Sunday, June 19

Memories

I talked to a friend of mine from Mexico yesterday on the phone. It was good to hear his voice again, to be able to laugh with him again. It brought back everything. He said he just visited Mexico, to see everything again. He says it's not exactly our Mexico any more. I guess the moment we left, it became somebody else's Mexico. And we can try all we can, but will probably never be able to call it home again.

Memory is such a strange thing. Mexico exists to me, the Mexico that I call home, that I will never get to again. It exists in my memory. It's like it has a certain place in my mind, where I can get small flashes of my old bedroom, or a song that I was listening to, or my Mexican church, or Binimea, or the people around me who made Mexico home.

I'm at a crossroads of emotions right now. I feel like I've lost something, because I will never be able to be in the Mexico that I remember. It is something that has happened to me, has passed through me, or I have passed through it. And now it is behind me. And if I had not savored it and payed attention to it while I was in it, it would definitely be separate from me. All I have are the memories.

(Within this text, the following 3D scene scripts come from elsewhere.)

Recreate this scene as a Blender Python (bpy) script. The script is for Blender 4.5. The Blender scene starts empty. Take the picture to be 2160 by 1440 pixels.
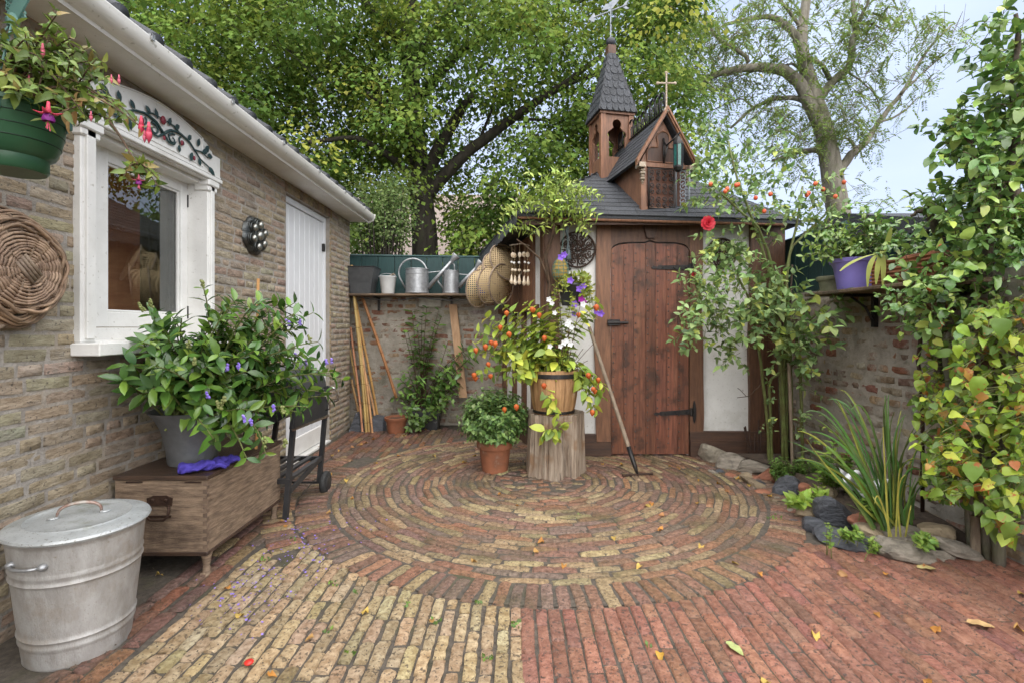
import bpy, bmesh, math, random
import numpy as np
from mathutils import Vector, Matrix

rng = np.random.default_rng(7)
random.seed(7)
scene = bpy.context.scene
col = scene.collection

# ------------------------------------------------------------------ camera, sky, sun, exposure
F, H, VX, VY = 1050.0, 1.15, 1085.0, 690.0      # focal length in photo pixels, eye height in metres, vanishing point
cam_d = bpy.data.cameras.new("camera")
cam = bpy.data.objects.new("camera", cam_d); col.objects.link(cam)
cam.location = (0, 0, H); cam.rotation_euler = (math.radians(90), 0, 0)
cam_d.sensor_width = 36; cam_d.lens = 36 * F / 2160
cam_d.shift_x = -(VX - 1080) / 2160; cam_d.shift_y = -(720 - VY) / 2160
cam_d.clip_start = 0.05; cam_d.clip_end = 600
scene.camera = cam

SUN_EL, SUN_AZ = math.radians(58), math.radians(168)   # azimuth clockwise from +Y
world = bpy.data.worlds.new("World"); scene.world = world; world.use_nodes = True
wn, wl = world.node_tree.nodes, world.node_tree.links
wn.clear()
w_out = wn.new("ShaderNodeOutputWorld"); w_bg = wn.new("ShaderNodeBackground")
w_sky = wn.new("ShaderNodeTexSky"); w_sky.sky_type = 'NISHITA'; w_sky.sun_disc = False
w_sky.sun_elevation = SUN_EL; w_sky.sun_rotation = SUN_AZ
w_sky.air_density = 1.0; w_sky.dust_density = 2.0; w_sky.ozone_density = 1.0
w_tc = wn.new("ShaderNodeTexCoord"); w_map = wn.new("ShaderNodeMapping"); w_map.inputs["Scale"].default_value = (1, 1, 2.2)
w_noise = wn.new("ShaderNodeTexNoise"); w_noise.inputs["Scale"].default_value = 1.7; w_noise.inputs["Detail"].default_value = 5
w_ramp = wn.new("ShaderNodeValToRGB")
w_ramp.color_ramp.elements[0].position = 0.30; w_ramp.color_ramp.elements[0].color = (0.45, 0.45, 0.45, 1)
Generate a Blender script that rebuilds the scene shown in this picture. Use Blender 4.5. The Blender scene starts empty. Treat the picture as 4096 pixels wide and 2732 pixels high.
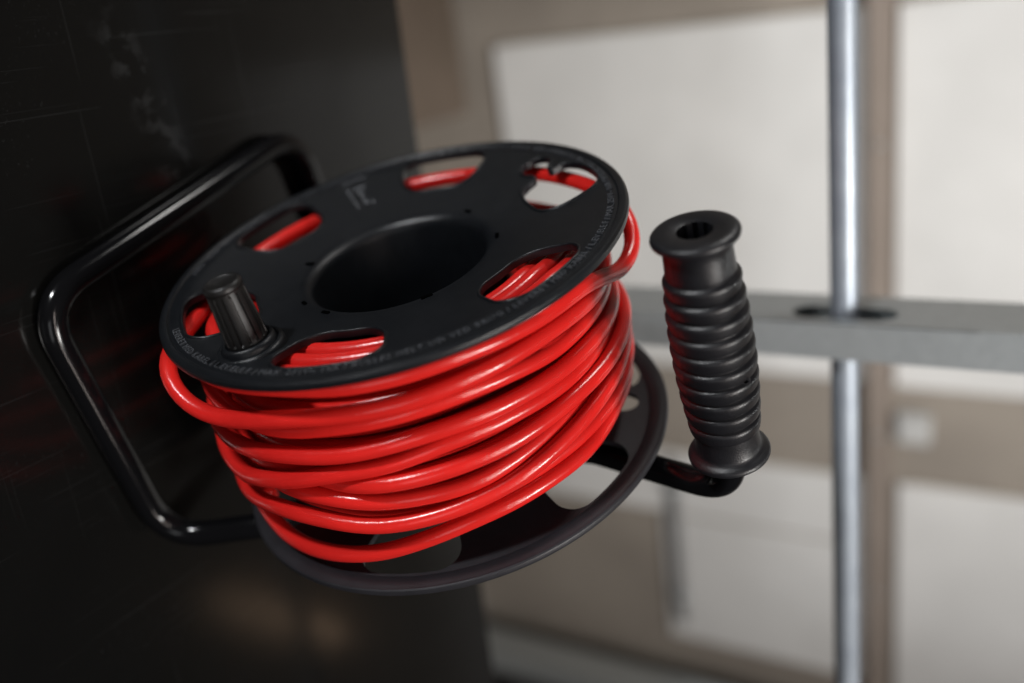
import bpy, bmesh, math, random
import numpy as np
from mathutils import Vector, Matrix
random.seed(7)
rng = np.random.default_rng(7)
PI = math.pi
sc = bpy.context.scene
col = sc.collection

# ------------------------------------------------------------------ camera
H = 0.155                       # height of the drum axis above the table
cam_d = bpy.data.cameras.new('camera')
cam_d.lens = 33.398
cam_d.sensor_width = 36.0
cam_d.clip_start = 0.02
cam_d.clip_end = 50
cam_d.dof.use_dof = True
cam_d.dof.focus_distance = 0.455
cam_d.dof.aperture_fstop = 2.3
cam_d.dof.aperture_blades = 0
cam = bpy.data.objects.new('camera', cam_d)
col.objects.link(cam)
Bm = Matrix(((0.23907923, 0.82282933, 0.51555118),
             (0.45580616, -0.56391739, 0.68864935),
             (0.85736915, 0.07034965, -0.50987161)))
cx, cy, cz = Bm.col[0], -Bm.col[1], -Bm.col[2]
M = Matrix.Identity(4)
for i in range(3):
    M[i][0], M[i][1], M[i][2] = cx[i], cy[i], cz[i]
M[0][3], M[1][3], M[2][3] = -0.19799373, -0.34263603, 0.46587739
cam.matrix_world = M
sc.camera = cam
CAM = Vector((M[0][3], M[1][3], M[2][3]))

# ------------------------------------------------------------------ world and lights
w = bpy.data.worlds.new('World')
sc.world = w
w.use_nodes = True
bg = w.node_tree.nodes['Background']
bg.inputs[0].default_value = (0.80, 0.86, 1.0, 1)
bg.inputs[1].default_value = 0.028
sc.view_settings.view_transform = 'Standard'
sc.view_settings.look = 'None'
sc.view_settings.gamma = 1
sc.view_settings.exposure = 0

def area(name, loc, target, power, sx, sy, color, spread=180):
    d = bpy.data.lights.new(name, 'AREA')
    d.shape = 'RECTANGLE'
    d.size, d.size_y = sx, sy
    d.energy = power
    d.color = color
    d.spread = math.radians(spread)
    o = bpy.data.objects.new(name, d)
    col.objects.link(o)
    o.location = loc
    o.rotation_euler = (Vector(target) - Vector(loc)).to_track_quat('-Z', 'Y').to_euler()
    return o

area('key_lamp', (-1.18, -0.50, 0.06), (0.06, 0, 0.15), 11.0, 0.10, 0.10, (0.96, 0.98, 1.0))
area('front_soft_lamp', (-0.25, -1.45, 0.75), (0.06, 0, 0.15), 2.0, 0.7, 0.5, (0.95, 0.97, 1.0))
area('back_lamp', (-0.80, 0.62, 0.52), (0.04, 0, 0.15), 3.6, 0.14, 0.14, (1.0, 0.98, 0.95))
area('ceiling_tube_lamp', (0.15, -0.95, 1.95), (0.15, 0.0, 0.1), 15.0, 1.9, 0.07, (1.0, 0.86, 0.80))
area('wall_wash_lamp', (0.35, -0.55, 2.0), (0.42, 1.3, -0.30), 11.5, 0.3, 0.3, (1.0, 0.985, 0.95), 75)

# ------------------------------------------------------------------ materials
def new_mat(name):
    m = bpy.data.materials.new(name)
    m.use_nodes = True
    nt = m.node_tree
    return m, nt, nt.nodes['Principled BSDF']

def noise(nt, scale, detail=3, rough=0.5, vec=None):
    n = nt.nodes.new('ShaderNodeTexNoise')
    n.inputs['Scale'].default_value = scale
    n.inputs['Detail'].default_value = detail
    n.inputs['Roughness'].default_value = rough
    if vec is not None:
        nt.links.new(vec, n.inputs['Vector'])
    return n

def objcoord(nt):
    return nt.nodes.new('ShaderNodeTexCoord').outputs['Object']

def ramp(nt, src, stops):
    r = nt.nodes.new('ShaderNodeValToRGB')
    r.color_ramp.elements[0].position = stops[0][0]
    r.color_ramp.elements[0].color = stops[0][1]
    r.color_ramp.elements[1].position = stops[-1][0]
    r.color_ramp.elements[1].color = stops[-1][1]
    for p, c in stops[1:-1]:
        e = r.color_ramp.elements.new(p)
        e.color = c
    nt.links.new(src, r.inputs[0])
    return r

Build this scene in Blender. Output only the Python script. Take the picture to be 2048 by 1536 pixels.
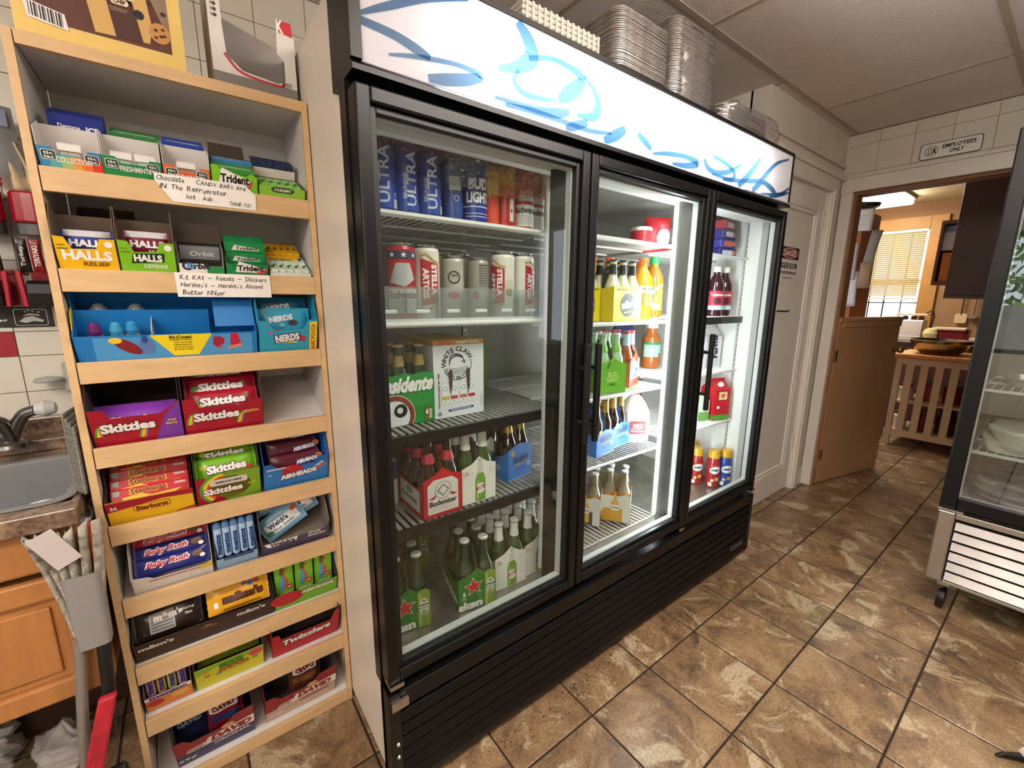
import bpy, math, random
from mathutils import Vector, Matrix
from mathutils.geometry import tessellate_polygon
for o in list(bpy.data.objects): bpy.data.objects.remove(o)
scene = bpy.context.scene
COL = scene.collection
random.seed(7)
PI = math.pi

# ---------------------------------------------------------------- camera
cam = bpy.data.cameras.new('camera'); cam.sensor_width = 36.0; cam.lens = 856.34 / 2048 * 36; cam.clip_start = .02
camo = bpy.data.objects.new('camera', cam); COL.objects.link(camo); scene.camera = camo
YAW, PITCH, ROLL = .6481, .1949, .0071
fw = Vector((math.sin(YAW)*math.cos(PITCH), math.cos(YAW)*math.cos(PITCH), -math.sin(PITCH)))
rt = Vector((math.cos(YAW), -math.sin(YAW), 0)); up = rt.cross(fw)
r2 = rt*math.cos(ROLL) + up*math.sin(ROLL); u2 = -rt*math.sin(ROLL) + up*math.cos(ROLL)
CAM = Vector((-.3029, -.9067, 1.3427))
camo.matrix_world = Matrix(((r2.x, u2.x, -fw.x, CAM.x), (r2.y, u2.y, -fw.y, CAM.y), (r2.z, u2.z, -fw.z, CAM.z), (0, 0, 0, 1)))
def in_view(p, m=120):
    d = Vector(p) - CAM; q = d.dot(fw)
    if q < .05: return False
    return -m < 1024 + 856.34*d.dot(r2)/q < 2048 + m and -m < 768 - 856.34*d.dot(u2)/q < 1536 + m

# ---------------------------------------------------------------- world, exposure
world = bpy.data.worlds.new('sky'); scene.world = world; world.use_nodes = True
bg = world.node_tree.nodes['Background']; bg.inputs[0].default_value = (.86, .93, 1, 1); bg.inputs[1].default_value = 1.3
vs = scene.view_settings; vs.view_transform = 'Standard'; vs.look = 'None'; vs.gamma = 1; vs.use_curve_mapping = False
vs.exposure = 0.9
LAMP = 15.0        # added unseen shop lamps
SIGN = 26.0        # tubes in the cooler's header
LED = 56.0         # tubes in the cooler
KLAMP = 14.0       # kitchen ceiling light

# ---------------------------------------------------------------- materials
def lin(h):
    h = h.lstrip('#'); c = [int(h[i:i+2], 16)/255 for i in (0, 2, 4)]
    return tuple(x/12.92 if x <= .04045 else ((x+.055)/1.055)**2.4 for x in c) + (1,)
MATS = {}
def mat(name, hexc=None, rough=.5, metal=0, spec=.5, var=0, vscale=8, bump=0, bscale=60, stretch=(1, 1, 1), emit=0, alpha=1, coat=0, hex2=None, detail=6):
    if name in MATS: return MATS[name]
    m = bpy.data.materials.new(name); m.use_nodes = True; nt = m.node_tree; b = nt.nodes['Principled BSDF']
    c = lin(hexc); b.inputs['Base Color'].default_value = c; b.inputs['Roughness'].default_value = rough
    b.inputs['Metallic'].default_value = metal; b.inputs['Specular IOR Level'].default_value = spec
    if coat: b.inputs['Coat Weight'].default_value = coat
    if alpha < 1: b.inputs['Alpha'].default_value = alpha
    if emit: b.inputs['Emission Color'].default_value = c; b.inputs['Emission Strength'].default_value = emit
    if var or bump or hex2:
        tc = nt.nodes.new('ShaderNodeTexCoord'); mp = nt.nodes.new('ShaderNodeMapping'); mp.inputs['Scale'].default_value = stretch
        nt.links.new(tc.outputs['Object'], mp.inputs[0])
    if var or hex2:
        n = nt.nodes.new('ShaderNodeTexNoise'); n.inputs['Scale'].default_value = vscale; n.inputs['Detail'].default_value = detail; n.inputs['Roughness'].default_value = .65
        nt.links.new(mp.outputs[0], n.inputs[0])
        r = nt.nodes.new('ShaderNodeValToRGB'); r.color_ramp.elements[0].position = .32; r.color_ramp.elements[1].position = .68
        if hex2: c0, c1 = lin(hex2), c
        else: c0 = tuple(x*(1-var) for x in c[:3]) + (1,); c1 = tuple(min(1, x*(1+var*.6)) for x in c[:3]) + (1,)
        r.color_ramp.elements[0].color = c0; r.color_ramp.elements[1].color = c1
        nt.links.new(n.outputs[0], r.inputs[0]); nt.links.new(r.outputs[0], b.inputs['Base Color'])
    if bump:
        n2 = nt.nodes.new('ShaderNodeTexNoise'); n2.inputs['Scale'].default_value = bscale; n2.inputs['Detail'].default_value = 4
        nt.links.new(mp.outputs[0], n2.inputs[0])
        bp = nt.nodes.new('ShaderNodeBump'); bp.inputs['Strength'].default_value = bump; bp.inputs['Distance'].default_value = .004
        nt.links.new(n2.outputs[0], bp.inputs['Height']); nt.links.new(bp.outputs[0], b.inputs['Normal'])
    MATS[name] = m; return m
def C(hexc, rough=.45, **k):      # a printed colour
    return mat('print_%s_%d' % (hexc.lstrip('#'), int(rough*100)), hexc, rough, **k)
def glassy(name, tint='#ffffff', refl=.06, rough=.02, tintmix=0.0, dens=1.0):
    if name in MATS: return MATS[name]
    m = bpy.data.materials.new(name); m.use_nodes = True; nt = m.node_tree
    for n in list(nt.nodes):
        if n.type != 'OUTPUT_MATERIAL': nt.nodes.remove(n)
    out = nt.nodes['Material Output']
    t = nt.nodes.new('ShaderNodeBsdfTransparent'); t.inputs[0].default_value = lin(tint)
    g = nt.nodes.new('ShaderNodeBsdfGlossy'); g.inputs['Roughness'].default_value = rough
    fr = nt.nodes.new('ShaderNodeLayerWeight'); fr.inputs[0].default_value = .5
    pw = nt.nodes.new('ShaderNodeMath'); pw.operation = 'POWER'; pw.inputs[1].default_value = 4.5; nt.links.new(fr.outputs['Facing'], pw.inputs[0])
    ad = nt.nodes.new('ShaderNodeMath'); ad.operation = 'MULTIPLY_ADD'; ad.inputs[1].default_value = 1-refl; ad.inputs[2].default_value = refl
    nt.links.new(pw.outputs[0], ad.inputs[0]); ad.use_clamp = True
    mx = nt.nodes.new('ShaderNodeMixShader'); nt.links.new(ad.outputs[0], mx.inputs[0])
    src = t
    if tintmix:
        d = nt.nodes.new('ShaderNodeBsdfDiffuse'); d.inputs[0].default_value = lin(tint)
        m2 = nt.nodes.new('ShaderNodeMixShader'); m2.inputs[0].default_value = tintmix
        nt.links.new(t.outputs[0], m2.inputs[1]); nt.links.new(d.outputs[0], m2.inputs[2]); src = m2
    nt.links.new(src.outputs[0], mx.inputs[1]); nt.links.new(g.outputs[0], mx.inputs[2]); nt.links.new(mx.outputs[0], out.inputs[0])
    MATS[name] = m; return m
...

But at the same time I have gained something. Well... i've gained everything. Mexico was my life. It gave me myself, I guess. I am the summation of what is now behind me. I'm the product of it. I've gained memories, good memories. And friendships. These things could never be mine unless Mexico was a reality. And the reality also was that people must move on, me included.

I think the main reason that Mexico will never be the Mexico I know is because the people that I shared that Mexico with are gone. The friends that I made, the common grounds upon which we understood each other. This is what made Mexico home. Without them, it's just another place south of Texas.